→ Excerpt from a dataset
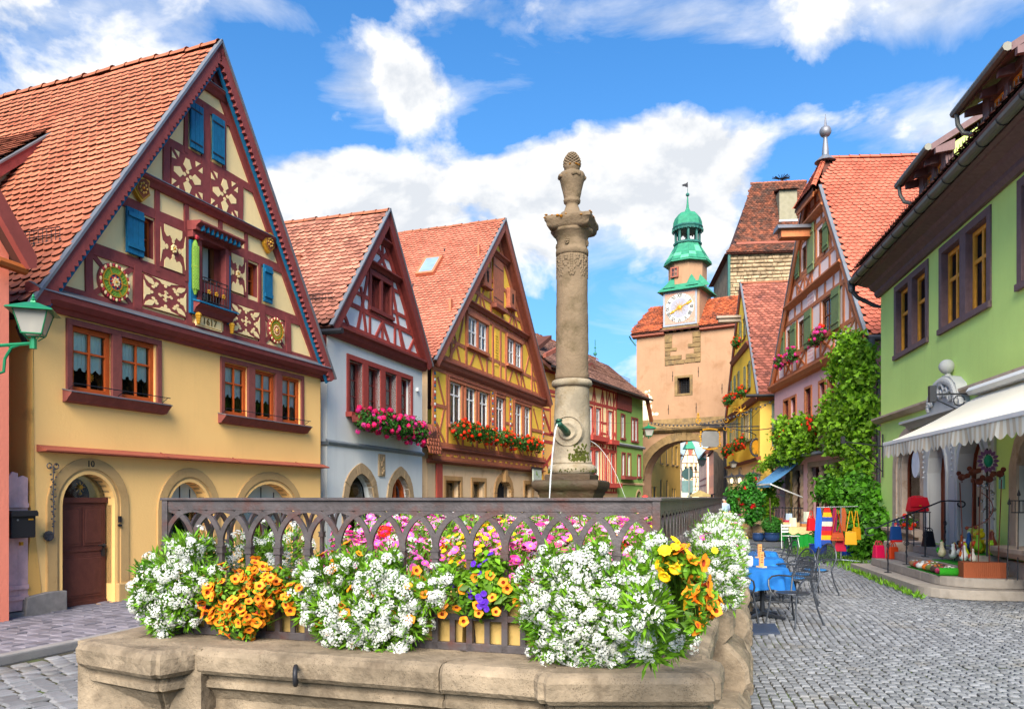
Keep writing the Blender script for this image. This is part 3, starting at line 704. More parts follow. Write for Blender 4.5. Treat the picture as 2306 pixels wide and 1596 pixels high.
for cu in(3.10,3.98):
 mb=MB()
 for k in range(4):mb.ball((cu,-.13,5.03-k*.045),.06-k*.008,7,0)
 mb.build('corbel',GOLD,h1)
mb=MB()
for z in(5.33,5.74,5.66):mb.bar((3.20,-.16,z),(3.84,-.16,z),.010,5)
for i in range(9):mb.bar((3.22+.075*i,-.16,5.33),(3.22+.075*i,-.16,5.66 if i%2 else 5.74),.007,4)
for cx_ in(3.42,3.58):mb.tube([(cx_+.05*math.cos(t),-.16,5.71+.03*math.sin(t))for t in np.linspace(0,5.5,10)],.007,4)
for x in(3.20,3.84):
 for z in(5.34,5.74):mb.bar((x,-.16,z),(x,0,z),.010,4)
bal=mb.build('balcony_rail',IRON,h1)
for i in range(3):
 mb=MB();cu=3.32+.19*i
 for k in range(5):mb.ball((cu+.026*math.cos(k*1.26),-.175,5.50+.03*math.sin(k*1.26)),.018,5,0)
 mb.build('flower_boss',GOLD,bal)
MB().box(3.13,3.80,-.052,0,4.86,5.08).build('date_plate',CREAM1,h1);MB().add([(3.15,-.056,4.88),(3.78,-.056,4.88),(3.78,-.056,5.06),(3.15,-.056,5.06),(3.16,-.056,4.89),(3.77,-.056,4.89),(3.77,-.056,5.05),(3.16,-.056,5.05)],[(0,1,5,4),(1,2,6,5),(2,3,7,6),(3,0,4,7)]).build('plate_border',GOLD,h1,rec=False)
text(h1,'1617',.17,(3.465,-.062,4.975),(PI/2,0,0),mat('dark_lettering','6b5320'),sx=1.1)
def framed(u0,u1,z0,z1,lights,cur,chs):
 mb=MB();f=.09
 mb.box(u0,u1,-.04,.06,z1-f,z1);mb.box(u0,u0+f,-.04,.06,z0,z1-f);mb.box(u1-f,u1,-.04,.06,z0,z1-f)
 for a,b in zip(lights[:-1],lights[1:]):mb.box(a[1],b[0],-.045,.1,z0,z1-f)
 mb.build('window_surround',WINE2,h1,bevel=.006)
 MB().prism([(.02,z0+.03),(-.16,z0+.02),(-.19,z0-.02),(-.15,z0-.06),(-.11,z0-.10),(-.08,z0-.14),(.02,z0-.16)],u0-.05,u1+.07,ax='x').build('window_sill',WINE2,h1)
 profile_bar(h1,'sill_flashing',GREY_METAL,u0-.06,u1+.08,[(-.20,z0-.012),(-.20,z0+.004),(0,z0+.045),(0,z0+.03)])
 mb=MB();mb.bar((u0-.02,-.17,z0+.12),(u1+.05,-.17,z0+.12),.008,5)
 for x in(u0+.02,(u0+u1)/2,u1):mb.bar((x,-.17,z0+.12),(x,-.02,z0+.03),.006,4)
 mb.build('sill_rail',IRON,h1)
 for a,b in lights:window(h1,a,b,z0+.03,z1-f,.03,ORANGEW,2,2,fw=.075,bar=.03,curtain=cur,ch=chs,split=(.62,))
framed(.51,2.34,3.32,4.43,[(.60,1.32),(1.50,2.22)],CURTG,(.36,1));framed(3.80,6.42,3.30,4.42,[(3.90,4.56),(4.77,5.43),(5.64,6.30)],CURT,(.38,1))
mb=MB();mb.prism(disc(1.08,3.63,.045,.045,10),.17,.18)
for i in range(12):mb.prism(petal(1.08+.045*math.cos(i*PI/6),3.63+.045*math.sin(i*PI/6),i*PI/6,.04,.01,4),.172,.178)
mb.build('window_ornament',GOLD,h1)
mo=MB().prism([(.74+.06*math.cos(t),3.63+.06*math.sin(t))for t in np.linspace(-2.2,2.2,12)]+[(.745+.035*math.cos(t),3.63+.042*math.sin(t))for t in np.linspace(1.9,-1.9,10)],.17,.18).build('window_ornament',GOLD,h1)
MB().prism([(.01,2.50),(-.02,2.50),(-.20,2.43),(-.20,2.41),(.01,2.40)],.04,7.16,ax='x').build('pent_ledge',mat('painted_ledge','b5604a',k=.7),h1)
for u in(2.3,4.1,6.1):MB().prism([(-.03,2.512),(-.21,2.437),(-.21,2.43),(-.03,2.50)],u,u+.03,ax='x').build('ledge_seam',mat('painted_ledge',''),h1)
for(a,b,zb,zs,za,w)in((.46,1.40,.36,1.62,2.10,.0),(2.53,3.52,.36,1.50,2.02,0),(4.45,6.12,.36,1.42,2.02,0)):
 arch_band(h1,'arch_surround',a-.10,b+.10,zb,zs,za+.09,.16,-.022,.05,SAND,16)
 arch_band(h1,'arch_moulding',a-.05,b+.05,zb,zs,za+.05,.05,-.002,.1,SAND,16)
 arch_band(h1,'arch_moulding',a,b,zb,zs,za,.05,.07,.2,SAND,16)
text(h1,'10',.14,(.93,-.026,2.255),(PI/2,0,0),IRON,sx=1)
dr=MB().box(.50,1.36,.16,.22,.07,1.70).build('door',DOORM,h1)
def dpanel(u0,u1,z0,z1):
 MB().box(u0,u1,.140,.165,z0,z1).build('door_panel',DOORM,dr,bevel=.015)
 for a in((u0-.03,u0,z0-.03,z1+.03),(u1,u1+.03,z0-.03,z1+.03),(u0,u1,z0-.03,z0),(u0,u1,z1,z1+.03)):MB().box(a[0],a[1],.148,.165,a[2],a[3]).build('door_moulding',DOORM,dr)
dpanel(.58,.88,1.02,1.56);dpanel(.98,1.28,1.02,1.56);dpanel(.58,1.28,.22,.80)
MB().box(.48,1.38,.13,.18,1.66,1.74).build('door_transom',DOORM,dr);MB().box(.50,1.36,.14,.17,.07,.13).build('kick_board',DOORM,dr);MB().box(.50,1.36,.145,.17,.90,.935).build('door_rail',DOORM,dr)
mb=MB();mb.ball((1.30,.12,.97),.035,8);mb.bar((1.28,.10,.975),(1.18,.10,.985),.012,6);mb.box(1.28,1.33,.13,.16,.80,.93);mb.build('door_handle',IRON,dr)
fl=MB().prism(arch(.52,1.34,1.74,1.76,2.07)[0:],.17,.18).build('fanlight',GLASS,h1);MB().prism(arch(.5,1.36,1.72,1.76,2.09),.5,.52).build('hall_interior',DARK,h1)
mb=MB();mb.ball((.93,.2,1.90),.045,8);mb.ball((.93,.2,1.80),.03,6);mb.bar((.93,.2,1.98),(.93,.2,1.78),.01,5)
for i in range(8):mb.bar((.93,.2,1.9),(.93+.09*math.cos(i*PI/4),.2,1.9+.09*math.sin(i*PI/4)),.006,4)
mb.build('gilt_ornament',GOLD,h1)
mb=MB();mb.box(1.44,1.49,-.05,-.02,1.34,1.44);mb.prism(disc(1.465,1.29,.035,.022,10),-.05,-.02);mb.build('door_bell',IRON,h1)
mb=MB();mb.bar((.26,-.06,2.20),(.27,-.06,1.20),.008,5);mb.lathe([(.02,0),(.035,.03),(.015,.09)],.27,-.06,7);
for i in range(26):
 z=2.22-i*.036;a=i*2.4;r=.05*(1-i/34);mb.ball((.262+r*math.cos(a),-.06+.02*math.sin(a),z),.016,5)
for x in(.20,.31):mb.tube([(x+.04*math.cos(t),-.06,2.20+.04*math.sin(t))for t in np.linspace(0,6.2,12)],.008,4)
mb.prism(disc(.20,1.18,.075,.075,16),-.06,-.03);
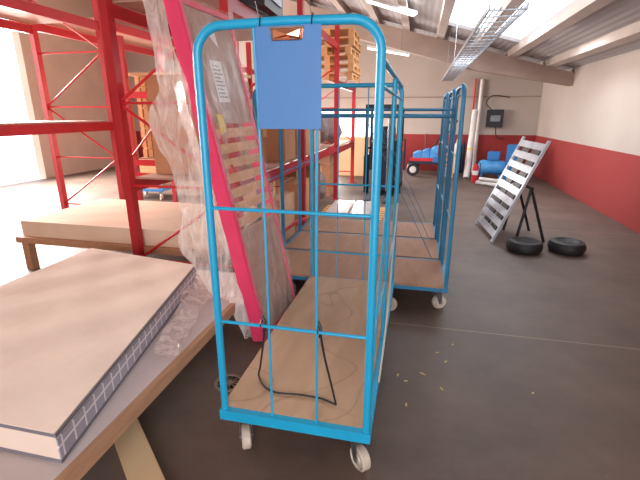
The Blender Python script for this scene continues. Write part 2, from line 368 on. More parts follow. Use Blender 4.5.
# clipboard hung from the top bar
t = empty('clipboard', (-.455, 1.486, 1.518), 0, 'blue plastic clipboard hanging from top bar of cyan cart', 'clipboard')
b = MB().box(-.117, .117, -.002, .002, 0, .338); b.build('board', M['blue_file'], t, bevel=.0015)
k = MB().prism([(-.058, -.002, .292), (-.052, -.009, .290), (.046, -.009, .290), (.052, -.002, .292), (.055, -.002, .328), (-.06, -.002, .330)], (0, -.003, .002)).build('clip', M['orange_reflection'], t, bevel=.001)
MB().prism([(-.045, -.010, .296), (0, -.014, .304), (.042, -.010, .296), (.046, -.010, .320), (-.048, -.010, .322)], (0, -.003, .003)).build('clip_lever', M['orange_reflection'], k)
MB().cyl((-.062, -.008, .330), (.058, -.008, .330), .003, 8).build('clip_hinge', M['iron'], k, True)
for i, x in enumerate((-.555, -.372)):
    b = MB().tube([(x+.001*math.sin(a), 1.512+.022*math.cos(a)-.004, 1.860+.034*math.sin(a)) for a in [2*PI*j/16 for j in range(16)]], .0022, 6, True)
    b.tube([(x, 1.486, 1.885), (x-.006, 1.47, 1.93)], .0014, 5)
    tag(b.build('cable_tie', M['black'], None, True), ['left', 'right'][i]+' black cable tie looped over cyan top bar holding clipboard', 'cable tie', 'cable ties holding the clipboard')
# rubber strap hooked on the lower crossbar, lying on the deck
pl = smooth_path([(-.602, 1.525, .69), (-.62, 1.56, .6), (-.70, 1.70, .36), (-.74, 1.77, .252), (-.69, 1.70, .247), (-.61, 1.66, .247), (-.49, 1.67, .247), (-.38, 1.665, .247), (-.30, 1.635, .25)], 6)
pl2 = [(-.30, 1.635, .25), (-.315, 1.61, .36), (-.34, 1.56, .55), (-.352, 1.526, .69)]
t = empty('elastic_strap', (-.5, 1.66, .247), 0, 'black elastic strap hooked on lower crossbar and lying on plywood deck', 'strap')
off = Vector((.5, -1.66, -.247))
MB().tube([p+off for p in pl+[Vector(q) for q in smooth_path(pl2, 4)][1:]], .005, 8).build('cord', M['rubber'], t, True)
for hx in (-.602, -.352):
    b = MB().tube([Vector(p)+off for p in ((hx-.012, 1.532, .735), (hx, 1.528, .715), (hx+.004, 1.524, .69), (hx, 1.525, .665))], .007, 8)
    b.tube([Vector(p)+off for p in ((hx-.004, 1.53, .712), (hx-.004, 1.512, .722), (hx-.004, 1.497, .712), (hx-.004, 1.495, .698))], .003, 6)
    b.build('hook', M['black'], t, True)
# twine hanging on the cart's right side
tag(MB().tube(smooth_path([(-.118, 1.86, .245), (-.112, 2.1, .38), (-.114, 2.45, .62), (-.112, 2.85, .98)], 5), .005, 6).tube(smooth_path([(-.118, 1.95, .245), (-.112, 2.25, .40), (-.116, 2.6, .60)], 5), .004, 6).build('twine', M['twine'], None, True), 'pale twine tied along right side of bright cyan cart', 'string')

# ------------------------------------------------------------ wrapped bed base leaning beside the cart
ph, al = .0868, .2148
bb = Vector((math.sin(ph), math.cos(ph), 0)); nn = Vector((-math.cos(ph), math.sin(ph), 0))
dd = Vector((0, 0, 1))*math.cos(al)+nn*math.sin(al); back = bb.cross(dd)       # into the rack (thickness)
if back.x > 0: back = -back
BW, BT, BL = .63, .10, 2.27
mt = Matrix((( bb.x, back.x, dd.x, -.965), (bb.y, back.y, dd.y, 2.468), (bb.z, back.z, dd.z, .022), (0, 0, 0, 1)))  # local: x across, y into, z up the length
t = empty('bed_base', (-.965, 2.468, .0), 0, 'tall slatted bed base with pink edges in clear plastic, leaning left of cyan cart', 'bed base')
lm = Matrix.Translation((.965, -2.468, 0)) @ mt
MB().box(-.012, .04, -.008, BT, 0, BL, lm).build('side_rail', M['pink'], t, bevel=.006)
MB().box(BW-.03, BW, 0, BT, 0, BL, lm).build('side_rail', M['pink'], t, bevel=.006)
MB().box(.035, BW-.03, 0, BT, 0, .035, lm).box(.035, BW-.03, 0, BT, BL-.035, BL, lm).build('end_rail', M['pink'], t)
MB().box(.035, BW-.03, .012, .022, .035, .80, lm).build('lower_panel', M['brown'], t)
MB().box(.035, BW-.03, .012, .022, 1.52, BL-.036, lm).build('upper_panel', M['brown'], t)
for k in range(7):
    MB().box(.035, BW-.03, .012, .024, .825+k*.10, .887+k*.10, lm).build('slat', M['slat'], t)
for k, (x, z) in enumerate(((.10, .905), (.13, 1.21), (.11, 1.41))):
    MB().box(x, x+.035, .006, .03, z-.02, z+.035, lm).build('slat_holder', M['redtube'], t)
lab = MB().box(.20, .34, .008, .011, 1.66, 1.93, lm).build('paper_label', M['paper'], t)
b = MB()
for k in range(9): b.box(.215, .325-.02*(k % 3), .0068, .0078, 1.69+k*.025, 1.698+k*.025, lm)
b.build('print_lines', M['grey_print'], lab)
MB().prism([lm @ Vector(p) for p in ((.22, .008, 2.12), (.36, .008, 2.02), (.34, .008, 2.18))], lm.to_3x3() @ Vector((0, .002, 0))).build('paper_label', M['paper'], t)
MB().box(.12, .19, .007, .010, 1.46, 1.58, lm).build('yellow_label', M['yellow'], t)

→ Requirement
Using the records above, say how many lines include the string "parts". Only the number is wanted.

→ Written response
2